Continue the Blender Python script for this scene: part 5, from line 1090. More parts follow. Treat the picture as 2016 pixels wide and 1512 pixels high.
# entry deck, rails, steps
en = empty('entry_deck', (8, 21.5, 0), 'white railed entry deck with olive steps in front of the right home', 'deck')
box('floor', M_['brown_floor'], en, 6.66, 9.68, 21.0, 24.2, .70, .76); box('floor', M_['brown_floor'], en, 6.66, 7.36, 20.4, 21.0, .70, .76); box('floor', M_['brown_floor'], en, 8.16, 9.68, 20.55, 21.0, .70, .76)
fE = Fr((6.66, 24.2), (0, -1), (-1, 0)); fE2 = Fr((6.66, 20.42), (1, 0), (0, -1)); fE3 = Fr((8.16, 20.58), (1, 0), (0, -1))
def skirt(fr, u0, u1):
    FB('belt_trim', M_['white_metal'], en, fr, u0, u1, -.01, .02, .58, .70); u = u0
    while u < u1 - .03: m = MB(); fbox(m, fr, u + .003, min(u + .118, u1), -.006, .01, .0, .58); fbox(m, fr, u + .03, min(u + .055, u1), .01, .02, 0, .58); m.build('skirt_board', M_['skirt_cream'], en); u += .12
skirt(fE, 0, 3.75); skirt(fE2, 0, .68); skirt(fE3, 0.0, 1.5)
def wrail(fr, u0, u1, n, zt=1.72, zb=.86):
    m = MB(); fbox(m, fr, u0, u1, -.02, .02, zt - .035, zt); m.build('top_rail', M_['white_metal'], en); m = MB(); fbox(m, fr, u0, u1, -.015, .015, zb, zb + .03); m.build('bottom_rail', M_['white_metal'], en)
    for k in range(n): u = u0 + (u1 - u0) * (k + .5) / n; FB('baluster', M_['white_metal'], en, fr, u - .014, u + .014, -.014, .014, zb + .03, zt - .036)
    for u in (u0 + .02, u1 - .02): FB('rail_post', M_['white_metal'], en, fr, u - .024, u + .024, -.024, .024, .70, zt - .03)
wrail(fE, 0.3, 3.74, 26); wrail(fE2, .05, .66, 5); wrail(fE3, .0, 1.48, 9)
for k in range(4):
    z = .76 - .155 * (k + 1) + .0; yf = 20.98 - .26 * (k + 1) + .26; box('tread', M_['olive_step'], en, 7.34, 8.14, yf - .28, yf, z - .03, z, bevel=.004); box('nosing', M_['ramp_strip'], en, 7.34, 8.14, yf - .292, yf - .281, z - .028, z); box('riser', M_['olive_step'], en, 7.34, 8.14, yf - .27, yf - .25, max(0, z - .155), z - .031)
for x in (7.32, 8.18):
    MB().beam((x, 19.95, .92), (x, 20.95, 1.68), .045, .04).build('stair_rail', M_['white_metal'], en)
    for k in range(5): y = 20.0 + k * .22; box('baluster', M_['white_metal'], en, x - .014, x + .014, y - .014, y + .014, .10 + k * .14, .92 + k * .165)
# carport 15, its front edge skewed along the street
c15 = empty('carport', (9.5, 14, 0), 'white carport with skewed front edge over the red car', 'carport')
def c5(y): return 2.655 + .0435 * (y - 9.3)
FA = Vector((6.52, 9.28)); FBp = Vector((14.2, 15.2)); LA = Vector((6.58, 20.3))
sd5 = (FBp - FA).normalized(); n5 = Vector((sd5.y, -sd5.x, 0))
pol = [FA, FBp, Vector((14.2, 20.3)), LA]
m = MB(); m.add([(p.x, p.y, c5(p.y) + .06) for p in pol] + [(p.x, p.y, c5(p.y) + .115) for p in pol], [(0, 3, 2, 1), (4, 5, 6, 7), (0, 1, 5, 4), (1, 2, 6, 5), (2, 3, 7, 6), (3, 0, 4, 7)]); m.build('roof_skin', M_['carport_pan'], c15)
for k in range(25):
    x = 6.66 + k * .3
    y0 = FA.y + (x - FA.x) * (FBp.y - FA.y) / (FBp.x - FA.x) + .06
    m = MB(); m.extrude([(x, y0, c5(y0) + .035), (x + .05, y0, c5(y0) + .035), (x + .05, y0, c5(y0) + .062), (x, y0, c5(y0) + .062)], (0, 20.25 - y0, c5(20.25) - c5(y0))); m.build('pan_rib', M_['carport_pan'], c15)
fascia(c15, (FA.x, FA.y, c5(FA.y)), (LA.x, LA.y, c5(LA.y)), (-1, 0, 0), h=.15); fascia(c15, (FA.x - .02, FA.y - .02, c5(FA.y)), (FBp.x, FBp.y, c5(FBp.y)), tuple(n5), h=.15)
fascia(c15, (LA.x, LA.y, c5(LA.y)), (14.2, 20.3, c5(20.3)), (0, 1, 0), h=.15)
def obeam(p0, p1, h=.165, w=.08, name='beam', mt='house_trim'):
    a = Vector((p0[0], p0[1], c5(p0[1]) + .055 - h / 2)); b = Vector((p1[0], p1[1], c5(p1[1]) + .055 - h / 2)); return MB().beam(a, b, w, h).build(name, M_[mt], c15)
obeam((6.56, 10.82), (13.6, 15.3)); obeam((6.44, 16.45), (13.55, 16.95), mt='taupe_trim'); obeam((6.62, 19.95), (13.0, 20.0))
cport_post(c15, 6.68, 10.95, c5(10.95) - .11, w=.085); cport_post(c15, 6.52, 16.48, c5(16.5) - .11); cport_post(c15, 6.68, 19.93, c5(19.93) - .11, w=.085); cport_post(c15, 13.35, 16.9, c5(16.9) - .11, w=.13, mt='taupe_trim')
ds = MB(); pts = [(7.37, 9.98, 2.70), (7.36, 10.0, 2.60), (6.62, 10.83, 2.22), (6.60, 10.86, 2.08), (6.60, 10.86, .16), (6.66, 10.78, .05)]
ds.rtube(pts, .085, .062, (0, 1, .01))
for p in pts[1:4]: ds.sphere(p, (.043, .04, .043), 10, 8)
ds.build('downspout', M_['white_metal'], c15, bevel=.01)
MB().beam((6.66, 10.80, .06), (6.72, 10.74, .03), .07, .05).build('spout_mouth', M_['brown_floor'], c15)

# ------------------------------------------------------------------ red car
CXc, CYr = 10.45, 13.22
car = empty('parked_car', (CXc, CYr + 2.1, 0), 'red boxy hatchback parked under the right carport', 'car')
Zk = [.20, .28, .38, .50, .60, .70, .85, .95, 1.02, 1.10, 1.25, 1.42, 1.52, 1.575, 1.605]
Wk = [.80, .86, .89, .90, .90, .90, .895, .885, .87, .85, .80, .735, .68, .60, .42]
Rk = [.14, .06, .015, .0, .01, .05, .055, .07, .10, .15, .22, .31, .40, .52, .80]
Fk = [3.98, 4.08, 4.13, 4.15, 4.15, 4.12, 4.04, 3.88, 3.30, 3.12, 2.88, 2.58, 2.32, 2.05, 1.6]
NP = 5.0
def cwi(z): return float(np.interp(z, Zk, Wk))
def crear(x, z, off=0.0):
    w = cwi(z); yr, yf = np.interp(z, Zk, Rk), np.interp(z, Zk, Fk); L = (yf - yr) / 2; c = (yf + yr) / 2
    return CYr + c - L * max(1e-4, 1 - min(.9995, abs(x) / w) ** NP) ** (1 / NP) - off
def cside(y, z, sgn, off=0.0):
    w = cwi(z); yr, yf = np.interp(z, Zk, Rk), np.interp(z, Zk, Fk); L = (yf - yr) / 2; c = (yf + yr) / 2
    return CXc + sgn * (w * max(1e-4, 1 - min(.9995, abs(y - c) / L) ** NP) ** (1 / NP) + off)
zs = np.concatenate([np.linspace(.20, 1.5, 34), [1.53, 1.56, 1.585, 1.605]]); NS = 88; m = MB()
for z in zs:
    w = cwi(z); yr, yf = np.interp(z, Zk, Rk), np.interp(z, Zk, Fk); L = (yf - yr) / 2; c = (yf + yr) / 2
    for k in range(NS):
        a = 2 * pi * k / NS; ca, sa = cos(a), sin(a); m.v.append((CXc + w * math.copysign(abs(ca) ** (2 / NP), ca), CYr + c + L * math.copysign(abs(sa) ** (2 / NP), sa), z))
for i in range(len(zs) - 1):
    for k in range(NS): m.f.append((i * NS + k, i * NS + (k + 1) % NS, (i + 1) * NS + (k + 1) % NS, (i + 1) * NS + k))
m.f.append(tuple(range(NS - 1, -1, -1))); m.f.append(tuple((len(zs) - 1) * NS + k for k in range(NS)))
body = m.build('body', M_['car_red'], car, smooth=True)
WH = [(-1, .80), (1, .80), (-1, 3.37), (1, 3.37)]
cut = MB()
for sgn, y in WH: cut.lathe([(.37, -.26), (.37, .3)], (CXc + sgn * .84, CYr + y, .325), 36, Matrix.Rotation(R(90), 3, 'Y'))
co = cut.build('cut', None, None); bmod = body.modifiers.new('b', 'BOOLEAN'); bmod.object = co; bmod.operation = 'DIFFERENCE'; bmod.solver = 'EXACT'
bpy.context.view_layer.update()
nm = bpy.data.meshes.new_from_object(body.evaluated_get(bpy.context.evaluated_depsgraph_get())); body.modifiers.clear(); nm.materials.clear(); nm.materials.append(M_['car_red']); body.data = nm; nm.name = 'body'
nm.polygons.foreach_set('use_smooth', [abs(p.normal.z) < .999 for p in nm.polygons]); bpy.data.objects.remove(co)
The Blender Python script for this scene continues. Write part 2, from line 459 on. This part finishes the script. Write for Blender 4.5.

---

EXERCISE OBJECTIVE:
Using the records above, list each line that includes "Blender".

SOLUTION FOR THIS EXERCISE:
Continue the Blender Python script for this scene: part 5, from line 1090. More parts follow. Treat the picture as 2016 pixels wide and 1512 pixels high.
The Blender Python script for this scene continues. Write part 2, from line 459 on. This part finishes the script. Write for Blender 4.5.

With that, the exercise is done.